El objetivo de la educación citando ahora a Bertrand Rusell, es lograr que se perciba el valor de la realidad ajena a la dominación con miras a crear ciudadanos sabios de una comunidad libre y estimular una combinación de ciudadanía, libertad y creatividad individual. Rusell denominó concepción humanística a la idea de que la educación no ha de entenderse como el proceso de llenar de agua un recipiente, sino más bien el de ayudar a que una flor crezca según su propia naturaleza. La idea consiste en proporcionar las circunstancias en las que se puedan desarrollar las diferentes manifestaciones de la creatividad. Una idea del siglo XVIII, recuperada a la par por Dewey y Rusell. Stuart Mill consideraba que el valor central de la vida humana era el trabajo creativo, emprendido por decisión propia y realizado en colaboración con otros.

Si se llevaran a la práctica, estas ideas podrían crear seres humanos libres, cuyos valores no serían ya el acaparamiento y la dominación, sino la asociación libre en términos de igualdad, de distribución equitativa, de cooperación, de participación igualitaria en la realización de unos objetivos comunes, que se han determinado democráticamente.

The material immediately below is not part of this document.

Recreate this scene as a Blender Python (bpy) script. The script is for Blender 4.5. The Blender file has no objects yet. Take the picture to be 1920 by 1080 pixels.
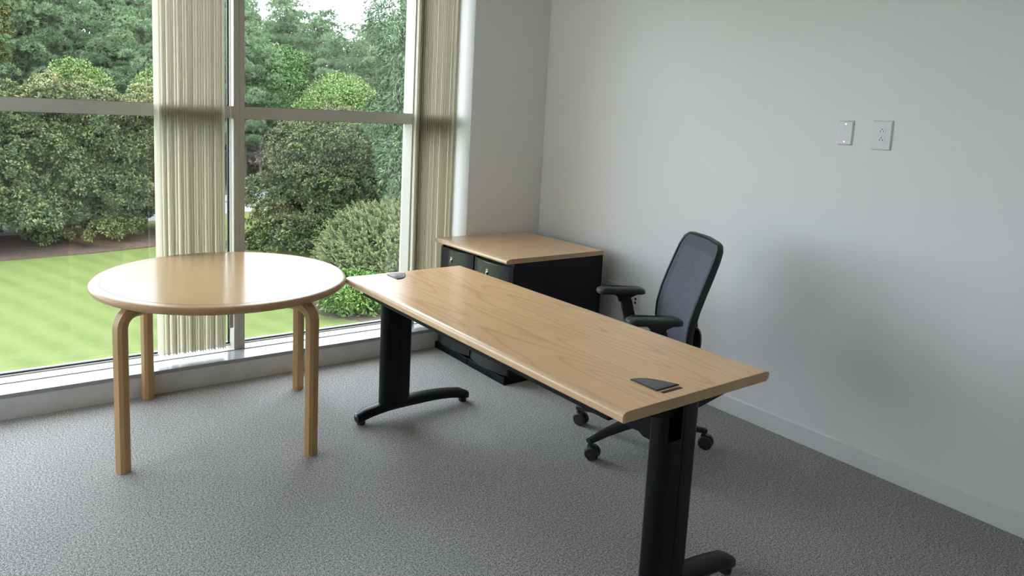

La responsabilidad de la educación, sin duda, corresponde en parte a la escuela, a la universidad y a todos los sistemas formales de información. Ello es cierto tanto si el objetivo de la educación es educar para la libertad y la democracia, como postulaba Dewey, o bien educar para la obediencia, la subordinación y la marginalización, como exigen las instituciones dominantes. Es necesario, por tanto, echar un vistazo a qué forma están dando a los factores del entorno familiar, la política social y la cultura dominante.